Major reinsurers had reportedly started pulling back from providing bespoke cover for coal projects as part of efforts to meet global climate change commitments and now Swiss Re, (Swiss Reinsurance Company Ltd) has told Reuters that from 2023 it would no longer cover the transport of thermal coal via reinsurance treaties, where it covers a portfolio of insurers' policies.

The company exited the direct insurance of coal cargoes in 2018 and Patrizia Kern-Ferretti, head of marine at Swiss Re Corporate Solutions said: "There is much more pressure on the insurance companies in terms of ESG. I hear from brokers they are having difficulty placing coal policies in the insurance market.
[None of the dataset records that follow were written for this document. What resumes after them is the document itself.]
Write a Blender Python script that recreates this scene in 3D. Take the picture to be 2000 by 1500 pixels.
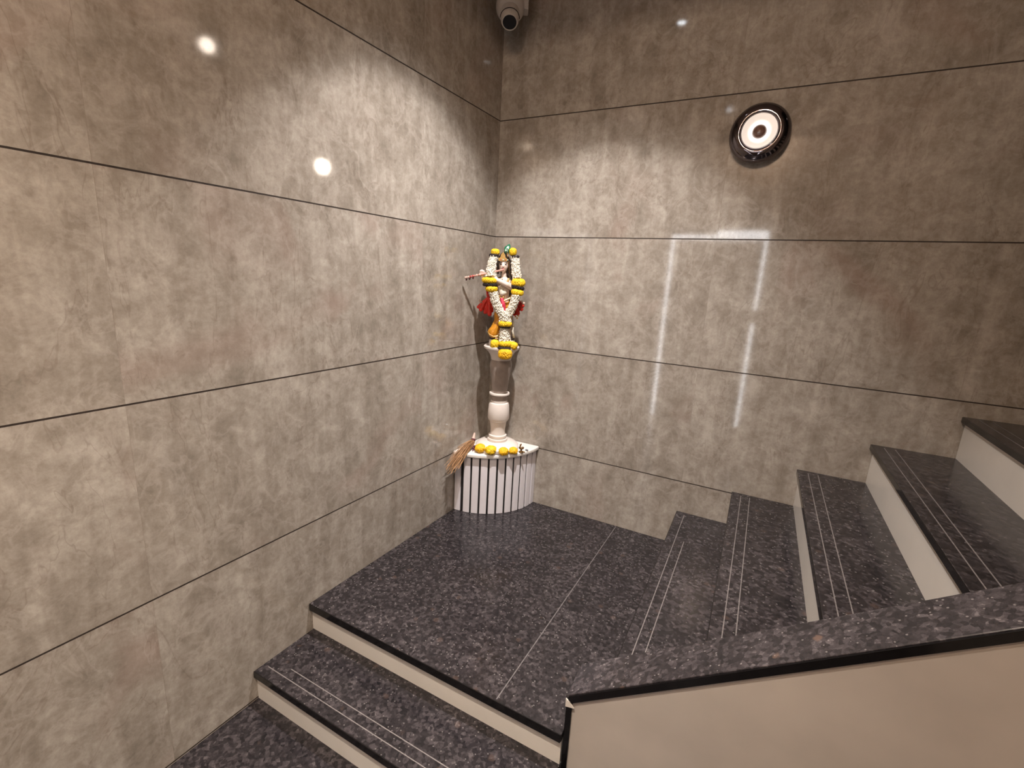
import bpy, bmesh, math, random
from mathutils import Vector, Matrix
random.seed(7)
PI = math.pi
sc = bpy.context.scene
for o in list(bpy.data.objects):
    bpy.data.objects.remove(o, do_unlink=True)
C = sc.collection

# ------------------------------------------------------------------ camera
cd = bpy.data.cameras.new('camera'); cam = bpy.data.objects.new('camera', cd); C.objects.link(cam)
cd.sensor_width = 36.0; cd.lens = 916.775 / 2000 * 36.0; cd.clip_start = .02
cam.rotation_mode = 'XYZ'
cam.rotation_euler = (1.3433, -0.0516, 0.4895)
cam.location = (1.4074, -2.4194, 1.3404)
sc.camera = cam

# ------------------------------------------------------------------ light and exposure
w = bpy.data.worlds.new('world'); sc.world = w; w.use_nodes = True
w.node_tree.nodes['Background'].inputs[0].default_value = (.9, .8, .7, 1)
w.node_tree.nodes['Background'].inputs[1].default_value = .25
sc.view_settings.view_transform = 'Standard'; sc.view_settings.look = 'None'
sc.view_settings.gamma = 1; sc.view_settings.exposure = 0.0
try: sc.view_settings.use_curve_mapping = False
except Exception: pass
CEIL = 2.87
# reflector downlights and the added fill lamp: strength by angle from the axis (degrees, factor), as on a luminaire's photometric curve
NARROW = [(0, 1.9), (14, 1.8), (20, 1.36), (31, .80), (36, .58), (39, .46), (43, .06), (48, .0)]
FILL = [(0, 1), (50, .9), (75, .75), (86, .6), (90, .0)]
WIDE = [(0, 4.6), (12, 4.2), (22, 2.4), (34, .85), (45, .20), (53, .03), (70, 0)]
SPOTS = [  # x, y, z, watts, tilt (x, y) in degrees, profile, colour
    (.72, -.87, CEIL - .012, 222, (-3.0, 3.2), NARROW, (1, .945, .91)),
    (.88, -2.50, CEIL - .012, 146, (0, 0), WIDE, (1, .87, .74)),
    (1.17, -3.08, CEIL - .012, 94, (0, 0), FILL, (1, .76, .56)),  # added unseen fill lamp, lifts the ambient light; its reflection hides behind the wall lamp
]
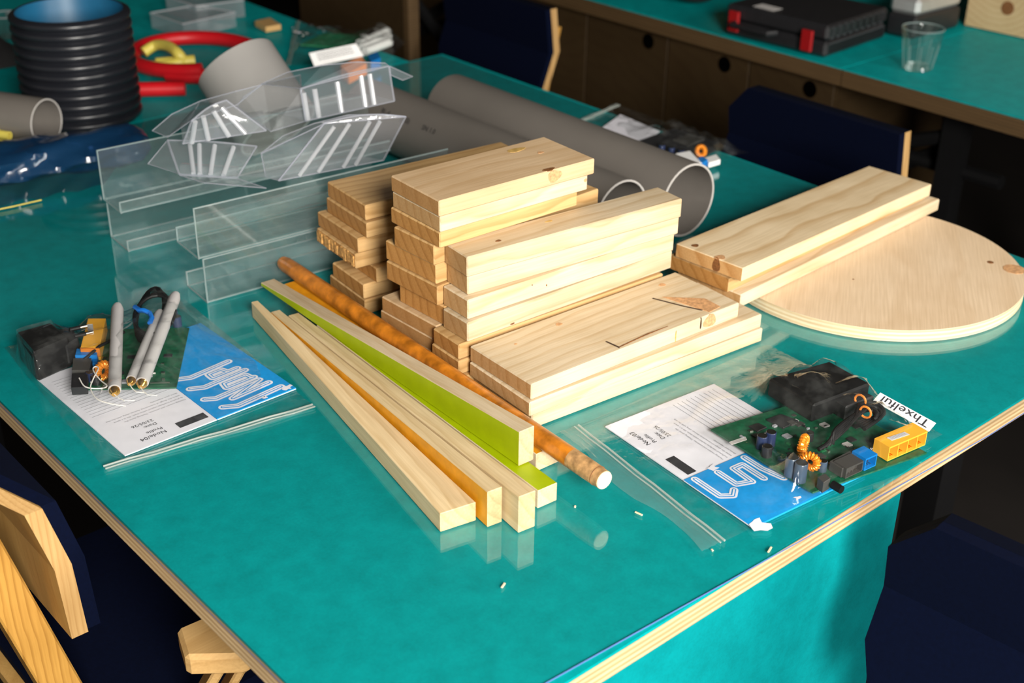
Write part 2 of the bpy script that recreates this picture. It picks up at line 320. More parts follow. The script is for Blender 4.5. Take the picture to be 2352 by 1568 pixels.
def tag(o, label, cat, group=None, kind=None):
    if label: o['label'] = label
    if cat: o['category'] = cat
    if group: o['group'] = group
    if kind: o['kind'] = kind
    return o
def thing(name, label, cat, loc, group=None):
    o = bpy.data.objects.new(name, None); COL.objects.link(o); o.location = loc; o.empty_display_size = .02
    return tag(o, label, cat, group)
def struct(name, mb, mat, **kw):
    o = mb.build(name, mat, **kw); o['kind'] = 'structure'; return o
def spline(pts, n):
    out = []
    for i in range(n+1):
        u = i/n*(len(pts)-1); j = min(int(u), len(pts)-2); p0, p1, p2, p3 = pts[max(j-1, 0)], pts[j], pts[j+1], pts[min(j+2, len(pts)-1)]; f = u-j
        out.append(.5*((2*p1)+(p2-p0)*f+(2*p0-5*p1+4*p2-p3)*f*f+(3*p1-p0-3*p2+p3)*f**3))
    return out
def xy(v): return (v[0], v[1])
def lerp(a, b, t): return a+(b-a)*t
def text_mesh(name, s, size, mat, origin, xdir, ydir, parent, lift=.0003, align='LEFT', shear=0.0):
    """flat print: a string laid in the plane spanned by xdir and ydir"""
    cu = bpy.data.curves.new('t', 'FONT'); cu.body = s; cu.size = size; cu.align_x = align; cu.resolution_u = 2; cu.shear = shear
    ob = bpy.data.objects.new('t', cu); COL.objects.link(ob); dg = bpy.context.evaluated_depsgraph_get()
    me = bpy.data.meshes.new_from_object(ob.evaluated_get(dg)); bpy.data.objects.remove(ob); bpy.data.curves.remove(cu)
    X = Vector(xdir).normalized(); Y = Vector(ydir).normalized(); Z = X.cross(Y); O = Vector(origin)+(Z if Z.z > 0 else -Z)*lift
    off = Vector((0, 0, 0)); q = parent
    while q: off += q.location; q = q.parent
    for v in me.vertices: v.co = O+X*v.co.x+Y*v.co.y-off
    me.materials.clear(); me.materials.append(mat); me.name = name
    o = bpy.data.objects.new(name, me); COL.objects.link(o); o.parent = parent; return o

# ------------------------------------------------------------------ the room
X0, X1, Y1, ZC = -2.4, 4.4, 5.2, 2.75
struct('floor', MB().box((X0-.1, WY-.2, -.05), (X1+.1, Y1+.1, 0)), M['floor'])
struct('ceiling', MB().box((X0-.1, WY-.2, ZC), (X1+.1, Y1+.1, ZC+.05)), M['wall'])
struct('wall_back', MB().box((X0, Y1, 0), (X1, Y1+.1, ZC)), M['wall'])
struct('wall_right', MB().box((X1, WY, 0), (X1+.1, Y1, ZC)), M['wall'])
def wall_with_opening(name, ax, fixed0, fixed1, a0, a1, o0, o1, z0, z1, mat, second=None):
    b = MB()
    def bx(u0, u1, w0, w1):
        if ax == 'x': b.box((u0, fixed0, w0), (u1, fixed1, w1))
        else: b.box((fixed0, u0, w0), (fixed1, u1, w1))
    bx(a0, o0, 0, ZC); bx(o0, o1, 0, z0); bx(o0, o1, z1, ZC)
    if second: bx(o1, second[0], 0, ZC); bx(second[0], second[1], 0, z0); bx(second[0], second[1], z1, ZC); bx(second[1], a1, 0, ZC)
    else: bx(o1, a1, 0, ZC)
    return struct(name, b, mat)
wall_with_opening('wall_front', 'x', WY-.1, WY, X0, X1, WX0, WX1, WZ0, WZ1, M['wallpaint'], (VX0, VX1))
LY0, LY1, LZ0, LZ1 = .5, 3.3, 1.0, 2.2  # opening made up for the added fill light from the left
wall_with_opening('wall_left', 'y', X0-.1, X0, WY, Y1, LY0, LY1, LZ0, LZ1, M['wallpaint'])
area('side_fill_light', (X0-.06, (LY0+LY1)/2, (LZ0+LZ1)/2), (1.0, 1.3, .8), LY1-LY0, LZ1-LZ0, 4, (1.0, .84, .58))  # added fill for faces turned left, not a known window
def window(name, ax, fx, a0, a1, z0, z1):
    r = thing(name, None, None, (fx if ax == 'y' else a0, a0 if ax == 'y' else fx, z0)); r['kind'] = 'structure'
    t = .035
    for (u0, u1, w0, w1) in ((a0, a0+t, z0, z1), (a1-t, a1, z0, z1), (a0+t, a1-t, z0, z0+t), (a0+t, a1-t, z1-t, z1)):
        b = MB(); b.box(*(((u0, fx, w0), (u1, fx+.03, w1)) if ax == 'x' else ((fx, u0, w0), (fx+.03, u1, w1)))); b.build('window_frame', M['white'], r)
window('window_1', 'x', WY-.04, WX0, WX1, WZ0, WZ1); window('window_3', 'x', WY-.04, VX0, VX1, WZ0, WZ1); window('added_side_window', 'y', X0-.04, LY0, LY1, LZ0, LZ1)  # the last one frames the made-up opening of the side fill

# ------------------------------------------------------------------ tables
TX0, TX1, TY0, TY1, TT = .374, 1.527, .5392, 1.94, .0245
def table(name, label, x0, x1, y0, y1, edge, panel=None, group=None, lino_m='lino'):
    t = thing(name, label, 'table', ((x0+x1)/2, (y0+y1)/2, 0), group)
    zt = TZ-.0016
    MB().box((x0, y0, zt-.003), (x1, y1, zt)).build('linoleum_top', M[lino_m], t)
    MB().box((x0, y0, zt-TT), (x1, y1, zt-.003)).build('plywood_core', edge, t)
    return t, zt-TT
wt, zb = table('work_table', 'teal topped work table with pale plywood edge carrying the wooden boards', TX0, TX1, TY0, TY1, M['plyedge'])
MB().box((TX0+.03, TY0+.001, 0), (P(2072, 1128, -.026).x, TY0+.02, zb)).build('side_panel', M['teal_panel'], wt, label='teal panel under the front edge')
for (x, y) in ((TX0+.09, TY1-.3), (TX1-.1, TY1-.3), (TX1-.1, TY0+.2)):
    MB().box((x-.025, y-.025, 0), (x+.025, y+.025, zb)).build('leg', M['steel'], wt)
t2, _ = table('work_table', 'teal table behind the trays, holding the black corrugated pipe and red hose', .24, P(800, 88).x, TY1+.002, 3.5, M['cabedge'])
for (x, y) in ((.35, 2.2), (1.3, 2.2), (.35, 3.3), (1.3, 3.3)):
    MB().box((x-.025, y-.025, 0), (x+.025, y+.025, zb)).build('leg', M['steel'], t2)
# clear protective sheet on the near table, its blue cut edge running slightly askew to the table edge
a, b = P(1252, 1568), P(2271, 999); k = (b.y-a.y)/(b.x-a.x); ya = a.y+(TX0-.004-a.x)*k; yb = a.y+(TX1-.01-a.x)*k
sh = MB(); q = [(TX0-.004, ya), (b.x, b.y), (TX1+.001, b.y+.002), (TX1-.012, TY1-.01), (TX0-.004, TY1-.01)]
sh.prism(q, TZ-.0015, TZ); sh.m[2:] = [1, 1, 0, 0, 1]
tag(sh.build('cover_sheet', [M['sheet'], M['sheet_edge']]), 'clear glossy protective sheet with blue cut edge laid over the teal table', 'cover sheet')

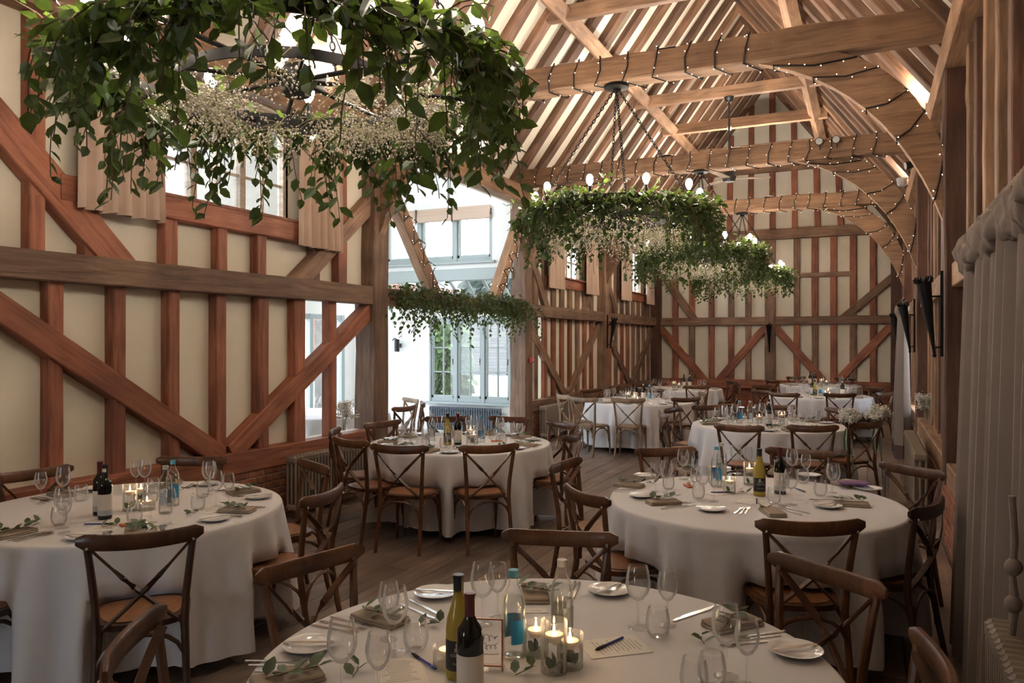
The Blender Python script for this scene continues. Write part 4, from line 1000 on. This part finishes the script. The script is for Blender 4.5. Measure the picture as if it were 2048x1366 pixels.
# table beside the curtain, placed one by one
for pr, x, y, dr in ((P_plate, 1283, 993, 0), (P_plate, 1423, 1020, 0), (P_plate, 1655, 1014, 0), (P_plate, 1737, 979, 0), (P_plate, 1290, 953, 0), (P_plate, 1618, 952, 0), (P_plate, 1440, 938, 0),
                     (P_nap, 1258, 972, 0), (P_nap, 1327, 1006, 0), (P_nap, 1703, 1010, 0), (P_nap, 1545, 1026, 0), (P_nap, 1375, 943, 0), (P_nap, 1553, 945, 0), (P_nap, 1690, 967, 0),
                     (P_knife, 1243, 979, 30), (P_knife, 1352, 1014, 0), (P_knife, 1362, 1011, 0), (P_knife, 1580, 1022, 0), (P_knife, 1590, 1019, 0), (P_spoon, 1350, 1004, 0), (P_spoon, 1250, 983, 10),
                     (P_fork, 1477, 1020, 0), (P_fork, 1486, 1020, 0), (P_fork, 1494, 1020, 0), (P_fork, 1300, 1000, 0), (P_fork, 1308, 998, 0), (P_fork, 1660, 1003, 0), (P_fork, 1650, 998, 0), (P_fork, 1715, 975, 0),
                     (G_small, 1311, 982, 0), (G_big, 1333, 985, 0), (G_tum, 1337, 977, 0), (G_big, 1366, 957, 0), (G_small, 1380, 954, 0), (G_tum, 1392, 962, 0), (G_small, 1428, 1002, 0), (G_big, 1405, 1000, 0), (G_tum, 1397, 996, 0),
                     (G_big, 1472, 946, 0), (G_small, 1496, 944, 0), (G_big, 1584, 957, 0), (G_small, 1612, 962, 0), (G_tum, 1606, 965, 0), (G_tum, 1641, 990, 0), (G_big, 1667, 993, 0), (G_small, 1664, 984, 0), (G_small, 1566, 1010, 0), (G_big, 1582, 1008, 0), (G_tum, 1548, 1006, 0),
                     (P_pen, 1443, 985, 60), (P_pen, 1600, 980, 60), (P_pen, 1513, 1003, -20), (P_menu, 1510, 1004, 60), (P_menu, 1440, 984, 90), (P_fav, 1377, 972, 60), (P_sprig2, 1300, 966, 0), (P_sprig2, 1530, 1020, 0), (P_sprig2, 1485, 985, 30)):
    putpx(pr, 'T3', x, y, dr)
for x, y in ((1258, 966), (1327, 999), (1703, 1003), (1375, 938), (1553, 940)): p = at_z(x, y+5, TZ); put(P_sprig, 'T3', p, radial('T3', p)+.2, TZ+.022)
for x, y, a in ((1283, 993, 30), (1423, 1020, -50), (1655, 1014, 60), (1737, 979, 70), (1290, 953, 80)): p = at_z(x, y, TZ); put(P_bknife, 'T3', p, radial('T3', p)+R_(a), TZ+.0195)
for pr, x, y, r in ((B_white, 1519, 990, 20), (B_red, 1560, 986, 5), (B_blue, 1433, 972, 10), (B_clear, 1443, 962, 0), (V_tall, 1499, 968, 0), (V_mid, 1459, 985, 0)): putpx(pr, 'T3', x, y, rz=R_(r))
pp = at_z(1705, 966, TZ+.03); pl = MB().flat([(-.1, -.055), (.06, -.06), (.1, -.03), (.1, .05), (-.09, .055)], 0, .012).build('purple_packet', purple_m); pl.location = pp; pl.rotation_euler = (0, 0, .3); tag(pl, 'purple paper packet lying on a napkin at the curtain table', 'packet')

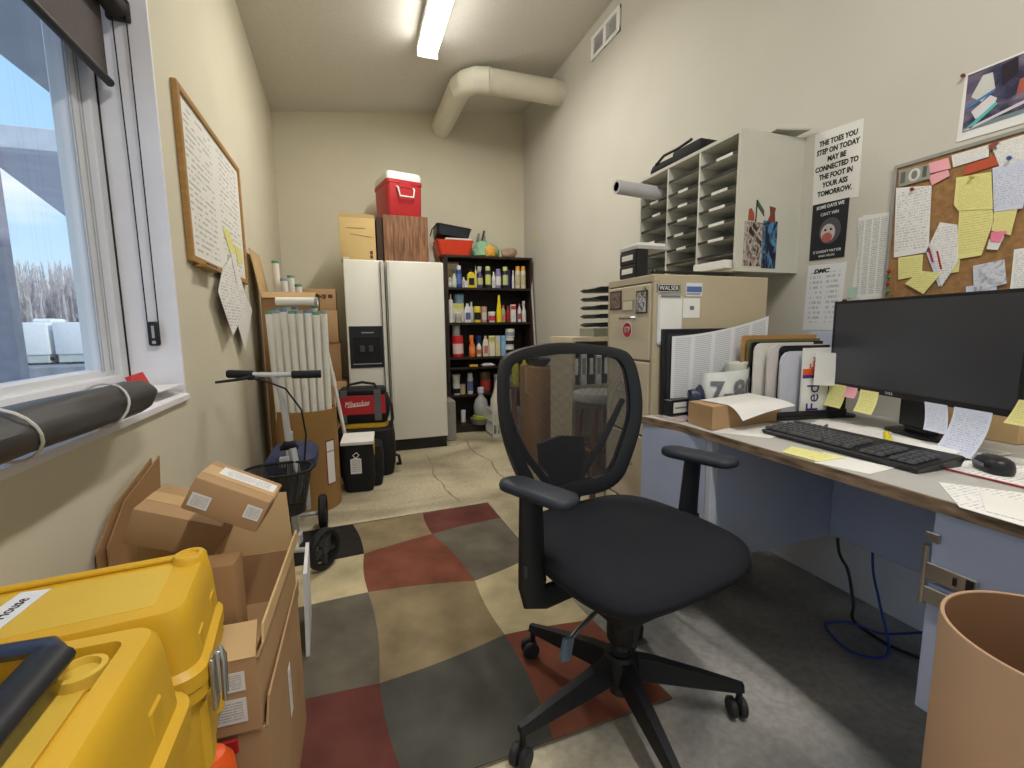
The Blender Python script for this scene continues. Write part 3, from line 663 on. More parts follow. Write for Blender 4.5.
m = MB(); rim = [bask(k/48, 1) for k in range(49)]; m.tube(rim, .006, 8, False); m.tube([bask(k/48, 0) for k in range(49)], .004, 8, False); m.rings([[bask(k/48, 0) for k in range(48)]], True, False); m.out('basket_rim', m_rub, t_)
m = MB(); m.rings([rrect(.19, .30, .05, 6, -.015, .12, .41), rrect(.22, .34, .06, 6, -.015, .12, .425), rrect(.22, .34, .06, 6, -.015, .12, .475), rrect(.18, .29, .06, 6, -.015, .12, .50)]); m.out('knee_pad', m_nav, t_)
m = MB(); m.tube([L_(-.29, 2.28, .30), L_(-.28, 2.50, .33), L_(-.27, 2.80, .30)], .018, 12); m.tube([L_(-.275, 2.55, .33), L_(-.272, 2.55, .41)], .016, 12); m.tube([L_(-.27, 2.62, .32), L_(-.27, 2.62, .12)], .016, 12); m.out('frame', m_al, t_)
m = MB(); m.cyl(L_(-.36, 2.20, .095), L_(-.175, 2.16, .095), .011); m.cyl(L_(-.29, 2.262, .10), L_(-.29, 2.185, .095), .014); m.out('front_axle', m_al, t_)
m = MB(); m.cyl(L_(-.345, 2.62, .09), L_(-.205, 2.62, .09), .011); m.out('rear_axle', m_al, t_)
def swheel(x, y, ax):
    m = MB(); c = V(L_(x, y, .095)); Rm = V((1, 0, 0)).rotation_difference(V(ax)).to_matrix().to_4x4() @ Matrix.Rotation(R(90), 4, 'Y')
    m.lathe([(.070, -.018), (.086, -.020), (.095, -.010), (.095, .010), (.086, .020), (.070, .018), (.070, -.018)], c, 30, Rm, False, False)
    w_ = m.out('wheel', m_rub, t_)
    m = MB(); m.lathe([(.022, -.014), (.022, .014)], c, 16, Rm); 
    for k in range(5):
        a = k*2*math.pi/5; d = Rm @ V((math.cos(a), math.sin(a), 0)); m.tube([c+d*.018, c+d*.072], [.013, .010], 8)
    m.out('wheel_hub', S('hub_grey', 60, 62, 64, rough=.4), w_)
swheel(-.168, 2.155, (.80, -.60, 0)); swheel(-.365, 2.205, (.80, -.60, 0)); swheel(-.195, 2.62, (1, 0, 0)); swheel(-.345, 2.62, (1, 0, 0))

# ================================================================ TOOL BAGS BY THE REFRIGERATOR
m_nyl = S('nylon_black', 24, 24, 27, rough=.8, var=.25, scale=40); m_red = S('nylon_red', 176, 36, 42, rough=.6, var=.06); m_gry = S('nylon_grey', 92, 92, 96, rough=.7)
m_yel = S('fabric_yellow', 226, 178, 44, rough=.6); m_wht = S('white_plain', 230, 230, 226, rough=.6, var=.02)
def softbox(m, w, d, z0, z1, r, bulge=.02):
    m.rings([rrect(w-.02, d-.02, r, 5, z=z0), rrect(w+bulge, d+bulge, r, 5, z=z0+(z1-z0)*.25), rrect(w+bulge, d+bulge, r, 5, z=z0+(z1-z0)*.7), rrect(w, d, r, 5, z=z1-.015), rrect(w-.03, d-.03, r*.8, 5, z=z1)])
t_ = thing('duffel_bag', 'lower black tool bag with a yellow top band, in front of the refrigerator', 'bag', (.075, 3.62, 0), R(-6))
m = MB(); softbox(m, .40, .34, 0, .36, .07); m.out('bag_body', m_nyl, t_)
m = MB(); softbox(m, .33, .24, .355, .40, .06, 0); m.out('yellow_band', m_yel, t_)
m = MB(); m.tube([(.20, -.08, .14), (.235, -.10, .13), (.245, -.08, .06), (.22, -.04, .05)], .012, 8); m.out('side_strap', m_nyl, t_)
t_ = thing('tool_bag', 'black and red tool bag with a white lettered logo, standing on the lower bag', 'bag', (.065, 3.62, .402), R(-6))
m = MB(); softbox(m, .36, .25, 0, .21, .05); softbox(m, .34, .22, .205, .255, .06, 0); m.out('bag_body', m_nyl, t_)
m = MB(); m.rings([[(-.165, -.139, .07), (.165, -.139, .07), (.165, -.139, .208), (-.165, -.139, .208)], [(-.165, -.131, .07), (.165, -.131, .07), (.165, -.131, .208), (-.165, -.131, .208)]]); m.out('red_panel', m_red, t_, smooth=0)
m = MB()
m.b2(.085, .135, -.141, -.134, .02, .25); m.out('grey_webbing', m_gry, t_, smooth=0)
m = MB(); m.b2(-.147, -.103, -.142, -.134, .20, .25); m.out('grey_webbing', m_gry, t_, smooth=0)
m = MB(); m.b2(-.139, -.111, -.1415, -.134, .01, .072); m.out('grey_webbing', m_gry, t_, smooth=0)
text('Milwaukee', .056, axes((-.035, -.1395, .150), (1, 0, .06), (0, 0, 1)), m_wht, t_, 'logo_lettering', sx=.72, shear=.25)
m = MB(); m.rings([[(-.11, -.140, .124), (.03, -.140, .134), (.05, -.140, .141), (-.10, -.140, .130)], [(-.11, -.137, .124), (.03, -.137, .134), (.05, -.137, .141), (-.10, -.137, .130)]]); m.out('logo_bolt', m_wht, t_, smooth=0)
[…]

More and more companies are applying direct guidelines."

The move away from fossil fuels could drive up the cost of finance and insurance for some shipping firms in the dry bulk sector, which carries nearly half of global seaborne cargo volumes.

The six firms that spoke to Reuters about their coal concerns collectively own, finance, insure or reinsure more than Euros 1.18 billion ($1 billion) of capital in the dry bulk industry, based on the estimated value of shipping assets.

Analysts believe leading shipping financiers currently provide close to Euros 256 billion ($290 billion) of lending to the industry annually, with capital requirements for the dry bulk segment accounting for about Euros 14 billion ($16 billion).

Six European firms collectively representing over 5% of the estimated annual Euros 14 billion ($16 billion) capital financing requirements of the dry bulk industry told Reuters they were either reducing their exposure to vessels that transport coal or were considering doing so.

Large vessels stretching up to 270 metres (885 ft) long and able to carry hundreds of thousands of tonnes of cargo, are the cheapest way to transport coal which accounts for around 30% of cargo volumes. London-based specialist asset manager Marine Capital, which owns and operates shipping assets on behalf of institutional investors, said it anticipated that funders would not support investments in the largest bulk carriers that carry coal.

Significantly, Antwerp has turned its back on coal while the former Hunterston coal import terminal in Scotland is shifting to servicing offshore wind, dry docking for ships, aquaculture and the recycling of energy.